The conference was enlightening and informative, and I will highlight a few points I found of particular interest. As someone who advises many UK universities on securing IP, I was not at all surprised to hear that, while one would expect the ultimate goal to be similar across the universities, there is still a significant degree of divergence in terms of how this may be delivered. This was nicely illustrated by looking at the total number of terms universities use to define IP, as well as the length of their published IP policies. With respect to the number of terms defining IP, this varied from zero to 22 and the length of university IP polices varied from 3 pages to 71 pages. Although the data was anonymized, it would be interesting to analyse which universities fell at the extremes and perhaps understand the reasons behind this.
Another area where there was significant divergence was with respect to any revenue sharing arising from IP commercialisation. While all universities reward IP creators, there is a clear disparity when it comes to benefiting the creators' department(s), the university and/or the technology transfer office (TTO). Whether there will be any harmonisation in the future remains to be seen.
When it comes to spin-out formation and universities taking equity in the spin-out, this was also shown to be highly divergent. However, given the complexities of each particular situation and the factors that come into play, it does not seem unreasonable that many universities argue that one size does not fit all and that the amount of equity stake can and should vary from case to case. Nevertheless, many universities appear to be adopting a maximum equity stake, approaching the recommendation put forward in the University Spin-out investment terms (USIT) guide published in 2023. I say “approaching” as the majority are still above the maximum recommended amount of 20%, but there does appear to be a general desire to reduce the total amount of equity taken by a university. Given that the investor community wants to see universities taking less equity in their spin-outs, this will hopefully be looked upon favorably by potential investors. Moreover, it was pointed out that many universities are willing to negotiate when it comes to equity holdings and their published equity stakes are identified as maximums that may be reduced depending on the particular situation.
You may have noticed that the title of this piece puts UK in parentheses. The conference was identified as relating to UK universities.
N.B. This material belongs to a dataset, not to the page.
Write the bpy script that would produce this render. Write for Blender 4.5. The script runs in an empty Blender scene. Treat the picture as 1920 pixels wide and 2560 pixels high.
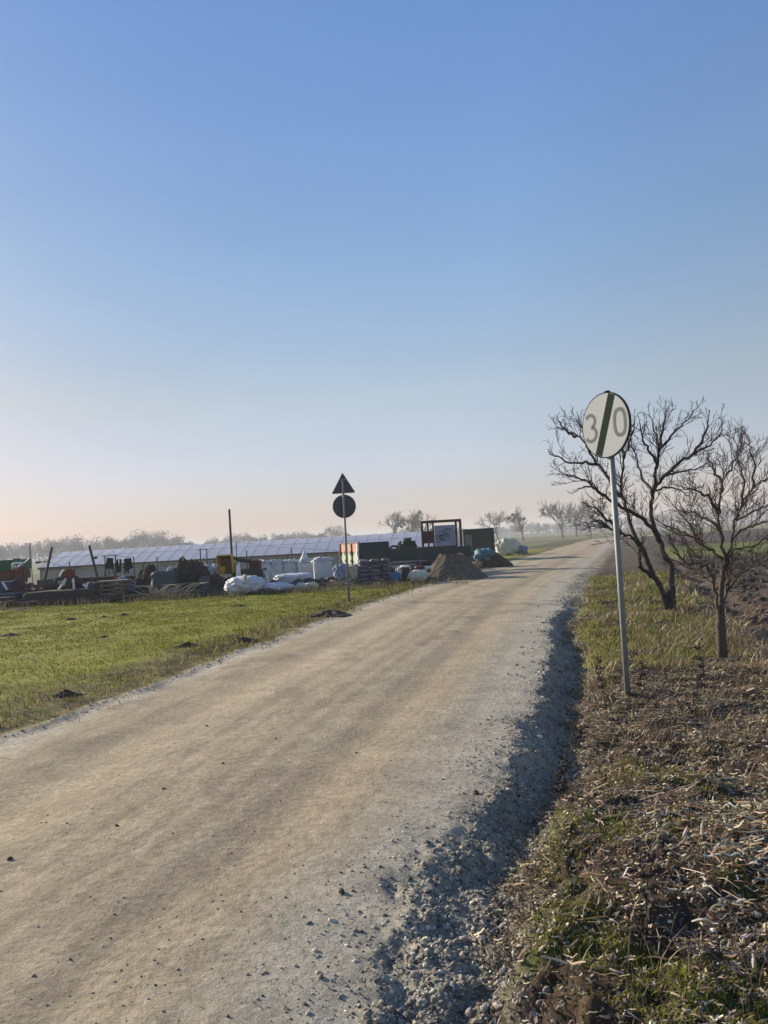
import bpy, math, numpy as np
from mathutils import Vector, Matrix, Euler
R = math.radians
SC = bpy.context.scene
COL = SC.collection
rng = np.random.default_rng(11)

# ------------------------------------------------------------------ camera
CAM_H, PITCH, ROLL = 1.5, R(2.17), R(3.2)
cam_d = bpy.data.cameras.new("camera"); cam = bpy.data.objects.new("camera", cam_d); COL.objects.link(cam)
cam_d.sensor_fit = 'AUTO'; cam_d.sensor_width = 36.0; cam_d.lens = 36.0 * 1848.0 / 2560.0
cam_d.clip_start = 0.05; cam_d.clip_end = 9000
cam.matrix_world = Matrix.Translation((0, 0, CAM_H)) @ Matrix.Rotation(R(90) + PITCH, 4, 'X') @ Matrix.Rotation(-ROLL, 4, 'Z')
SC.camera = cam

# ------------------------------------------------------------------ sky and sun
SUN_AZ, SUN_EL = R(-54), R(19)          # azimuth from +Y towards +X
W = bpy.data.worlds.new("World"); SC.world = W; W.use_nodes = True
nt = W.node_tree; nt.nodes.clear()
out = nt.nodes.new('ShaderNodeOutputWorld'); bg = nt.nodes.new('ShaderNodeBackground')
sky = nt.nodes.new('ShaderNodeTexSky'); sky.sky_type = 'NISHITA'; sky.sun_disc = False
sky.sun_elevation = SUN_EL; sky.sun_rotation = SUN_AZ
sky.air_density = 1.0; sky.dust_density = 0.4; sky.ozone_density = 2.0; sky.altitude = 0
bg.inputs[1].default_value = 0.135
tint = nt.nodes.new('ShaderNodeMix'); tint.data_type = 'RGBA'; tint.blend_type = 'MULTIPLY'; tint.inputs[0].default_value = 1.0
geo = nt.nodes.new('ShaderNodeTexCoord'); sep = nt.nodes.new('ShaderNodeSeparateXYZ'); ramp = nt.nodes.new('ShaderNodeValToRGB')
nt.links.new(geo.outputs['Generated'], sep.inputs[0]); nt.links.new(sep.outputs[2], ramp.inputs[0])
for k, (p_, c_) in enumerate([(0.0, (.345, .278, .36)), (.10, (.555, .455, .49)), (.19, (.69, .56, .50)), (.36, (.665, .675, .685)), (.58, (.61, .71, .86)), (1.0, (.55, .67, .84))]):
    el = ramp.color_ramp.elements[0] if k == 0 else ramp.color_ramp.elements[-1] if k == 5 else ramp.color_ramp.elements.new(p_)
    el.position = p_; el.color = (*c_, 1)
dt = nt.nodes.new('ShaderNodeVectorMath'); dt.operation = 'DOT_PRODUCT'; nt.links.new(geo.outputs['Generated'], dt.inputs[0]); dt.inputs[1].default_value = (math.sin(SUN_AZ) * math.cos(SUN_EL), math.cos(SUN_AZ) * math.cos(SUN_EL), math.sin(SUN_EL))
mrs = nt.nodes.new('ShaderNodeMapRange'); mrs.inputs[1].default_value = .5; mrs.inputs[2].default_value = 1.0; mrs.inputs[3].default_value = 1.0; mrs.inputs[4].default_value = .61; nt.links.new(dt.outputs['Value'], mrs.inputs[0])
tn = nt.nodes.new('ShaderNodeMix'); tn.data_type = 'RGBA'; tn.blend_type = 'MULTIPLY'; tn.inputs[0].default_value = 1.0
vn = nt.nodes.new('ShaderNodeTexNoise'); vn.inputs['Scale'].default_value = 2.2; vn.inputs['Detail'].default_value = 3; vmp = nt.nodes.new('ShaderNodeMapping'); vmp.inputs['Scale'].default_value = (1, 1, 4); nt.links.new(geo.outputs['Generated'], vmp.inputs[0]); nt.links.new(vmp.outputs[0], vn.inputs[0])
vm = nt.nodes.new('ShaderNodeMapRange'); vm.inputs[1].default_value = .3; vm.inputs[2].default_value = .7; vm.inputs[3].default_value = .975; vm.inputs[4].default_value = 1.03; nt.links.new(vn.outputs['Fac'], vm.inputs[0])
v2 = nt.nodes.new('ShaderNodeMix'); v2.data_type = 'RGBA'; v2.blend_type = 'MULTIPLY'; v2.inputs[0].default_value = 1.0; nt.links.new(ramp.outputs[0], v2.inputs[6]); nt.links.new(vm.outputs[0], v2.inputs[7])
nt.links.new(v2.outputs[2], tn.inputs[6]); nt.links.new(mrs.outputs[0], tn.inputs[7])
nt.links.new(tn.outputs[2], tint.inputs[7])
nt.links.new(sky.outputs[0], tint.inputs[6]); nt.links.new(tint.outputs[2], bg.inputs[0]); nt.links.new(bg.outputs[0], out.inputs[0])
sd = bpy.data.lights.new("sun", 'SUN'); sd.energy = 4.6; sd.angle = R(0.55); sd.color = (1.0, 0.88, 0.70)
sun = bpy.data.objects.new("sun", sd); COL.objects.link(sun)
sdir = Vector((math.sin(SUN_AZ) * math.cos(SUN_EL), math.cos(SUN_AZ) * math.cos(SUN_EL), math.sin(SUN_EL)))
sun.rotation_euler = sdir.to_track_quat('Z', 'Y').to_euler(); sun.location = sdir * 60
SC.view_settings.view_transform = 'Standard'; SC.view_settings.look = 'None'
SC.view_settings.exposure = 0.9; SC.view_settings.gamma = 1.0
SC.cycles.max_bounces = 6; SC.cycles.volume_bounces = 1; SC.cycles.transparent_max_bounces = 8

def at(u, v, D):
    """surveying aid: world point seen in direction (u, v) at ground distance D"""
    x, y = u - 960, -(v - 1280)
    c, s = math.cos(-ROLL), math.sin(-ROLL)
    X, Y = c * x - s * y, s * x + c * y
    fy = 1848 * math.cos(PITCH) - Y * math.sin(PITCH); fz = 1848 * math.sin(PITCH) + Y * math.cos(PITCH)
    return np.array([X * D / fy, D, CAM_H + fz * D / fy])

# ------------------------------------------------------------------ noise and terrain
def _h(ix, iy, seed):
    n = (ix.astype(np.int64) * 374761393 + iy.astype(np.int64) * 668265263 + seed * 974634777) & 0xffffffff
    n = ((n ^ (n >> 13)) * 1274126177) & 0xffffffff
    n = ((n ^ (n >> 16)) * 2246822519) & 0xffffffff
    return ((n ^ (n >> 15)) & 0xffff) / 65535.0
def vnoise(x, y, seed=0):
    x = np.asarray(x, float); y = np.asarray(y, float)
    ix, iy = np.floor(x), np.floor(y); fx, fy = x - ix, y - iy
    fx = fx * fx * (3 - 2 * fx); fy = fy * fy * (3 - 2 * fy)
    a = _h(ix, iy, seed); b = _h(ix + 1, iy, seed); c = _h(ix, iy + 1, seed); d = _h(ix + 1, iy + 1, seed)
    return (a * (1 - fx) + b * fx) * (1 - fy) + (c * (1 - fx) + d * fx) * fy
def fbm(x, y, s=1.0, o=4, seed=0, g=0.5):
    t = 0; a = 1; n = 0; f = 1 / s
    for k in range(o):
        t = t + a * vnoise(np.asarray(x) * f + 17.3 * k, np.asarray(y) * f - 9.1 * k, seed + k); n += a; a *= g; f *= 2.03
    return t / n
def ss(a, b, x):
    t = np.clip((np.asarray(x, float) - a) / (b - a), 0, 1); return t * t * (3 - 2 * t)
LY = [-6, 2, 5.87, 7.2, 8.7, 10.6, 14.4, 18.6, 22.6, 27.7, 36, 50, 76, 106, 118, 128, 400]
LX = [-4.4, -3.75, -3.3, -3.0, -2.62, -2.1, -1.2, -0.12, 1.09, 2.7, 5.5, 10.4, 19.3, 30.0, 42, 90, 2600]
RY = [-6, 2.0, 2.84, 3.32, 3.71, 4.25, 4.97, 6, 7.2, 9, 12, 16, 22, 28, 46, 98, 108, 118, 400]
RX = [-0.7, -0.16, -0.06, 0.12, 0.33, 0.55, 0.79, 1.08, 1.40, 1.86, 2.6, 3.72, 5.6, 7.6, 13.6, 31, 42, 95, 2800]
def edgeL(y): return np.interp(y, LY, LX)
def edgeR(y): return np.interp(y, RY, RX)
def jag(x, y): return (fbm(x, y, 0.75, 3, 41) - 0.5) * 0.34 + (fbm(x, y, 0.16, 3, 44) - 0.5) * 0.16
def wn(x, y): return .60 + .85 * fbm(x, y, .42, 3, 99)
def dR(x, y): return x - edgeR(y) + jag(x, y)
def dL(x, y): return edgeL(y) - x + (fbm(x, y, 0.7, 3, 47) - 0.5) * 0.35
TREE_LINE_Y = [-6, 2, 8.36, 12.5, 22, 60, 400]; TREE_LINE_X = [1.9, 2.6, 4.35, 5.5, 8.6, 21, 150]
def dP(x, y): return x - np.interp(y, TREE_LINE_Y, TREE_LINE_X) + (fbm(x, y, 1.2, 3, 52) - 0.5) * 0.7
def height(x, y):
    x = np.asarray(x, float); y = np.asarray(y, float)
    r = np.hypot(x, y); near = 1 - ss(25, 60, r)
    a, b, p = dR(x, y), dL(x, y), dP(x, y)
    z = np.zeros_like(x + y)
    onroad = (1 - ss(-0.05, 0.25, a)) * (1 - ss(-0.1, 0.3, b))
    s = np.clip((x - edgeL(y)) / np.maximum(edgeR(y) - edgeL(y), 0.1), 0, 1)
    rut = -0.022 * np.exp(-((s - 0.27) / 0.07) ** 2) - 0.022 * np.exp(-((s - 0.72) / 0.07) ** 2)
    z += onroad * (0.03 * (1 - (2 * s - 1) ** 2) + rut + (fbm(x, y, 0.9, 4, 3) - 0.5) * 0.035)
    # eroded right edge: lip, hollow, verge
    w = (0.20 + 0.08 * (1 - ss(2.6, 4.4, y))) * wn(x, y)
    depth = (0.17 + 0.06 * (fbm(x, y, 1.3, 2, 5) - 0.5)) * (1 - 0.8 * (1 - ss(2.7, 5.0, y))) * (1 - 0.97 * ss(9, 18, y))
    z += -depth * ss(0, 1, a / w) + 0.13 * ss(0.30, 0.66, a / wn(x, y)) * (1 - .75 * ss(9, 18, y)) + (fbm(x, y, .5, 3, 57) - .5) * .16 * ss(10, 16, y) * near * np.exp(-((a - .5) / .6) ** 2)
    # gullies in the near gravel shoulder
    gl = np.exp(-((a + 0.05 + 0.12 * np.sin(y * 2.1)) / 0.05) ** 2) + 0.8 * np.exp(-((a - 0.36 - 0.08 * np.sin(y * 2.7 + 1)) / 0.055) ** 2)
    z += -0.024 * gl * (1 - ss(3.0, 3.9, y)) * ss(.38, .58, fbm(x, y, .35, 2, 77))
    z += (fbm(x, y, 0.22, 3, 66) - .5) * .05 * np.exp(-((a - .2) / .35) ** 2) * near
    vr = ss(0.35, 0.9, a) * near
    z += (1 - ss(6, 10, y)) * near * ss(.3, .7, a) * (fbm(x, y, .10, 3, 12) - .5) * .085
    z += (1 - ss(4.2, 6, y)) * near * ss(-.22, .0, a) * (1 - ss(.6, .9, a)) * (np.abs(fbm(x, y, .11, 3, 18) - .5) * .10 - .012)
    z += vr * ((fbm(x, y, 0.35, 4, 8) - 0.5) * 0.11 + (fbm(x, y, 1.6, 2, 9) - 0.5) * 0.10)
    # shallow ditch then ploughed field
    z += -0.16 * np.exp(-((p - 0.35) / 0.28) ** 2) * near * ss(0.3, 1, a)
    pl = ss(0.4, 0.9, p)
    z += pl * ((np.abs(fbm(x, y, 0.55, 3, 21) - 0.5) * 0.42 - 0.06) * (1 - ss(40, 90, r)))
    # left grass
    gr = ss(0.0, 0.5, b)
    z += gr * near * (0.02 + (fbm(x, y, 0.8, 4, 14) - 0.5) * 0.07)
    z += 0.045 * np.exp(-((b - 0.05) / 0.09) ** 2) * near * fbm(x, y, 0.3, 2, 33)
    # the yard behind sinks towards the greenhouse
    z += -1.0 * ss(31, 46, y) * ss(4, 9, b)
    z += (fbm(x, y, 60, 2, 61) - 0.5) * 0.9 * ss(110, 400, r)
    return z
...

Whilst I do not wish to be critical in any way, it is relevant to point out that all the data was obtained from universities in England and did not include data from universities in Scotland, Wales, and/or Northern Ireland. I am not sure why the analysis was limited only to English universities (my bad, I should have posted an online question at the time), but perhaps the sheer amount of data was simply too much to include universities from the other devolved nations. Nevertheless, it would certainly be interesting to see if the universities in Scotland, Wales and/or Northern Ireland are equally varied in their approach, or if there are any areas of harmonisation.
From my experiences working with universities, I find each university to be slightly different in their approach to handling IP and the data presented at the conference would appear to bear this out. Whilst I am sure investors would wish to see a commonality of approach, I believe a degree of variation is inevitable. As individuals, we may display some similarities, but ultimately we are all unique. Surely, one cannot expect universities to be any different.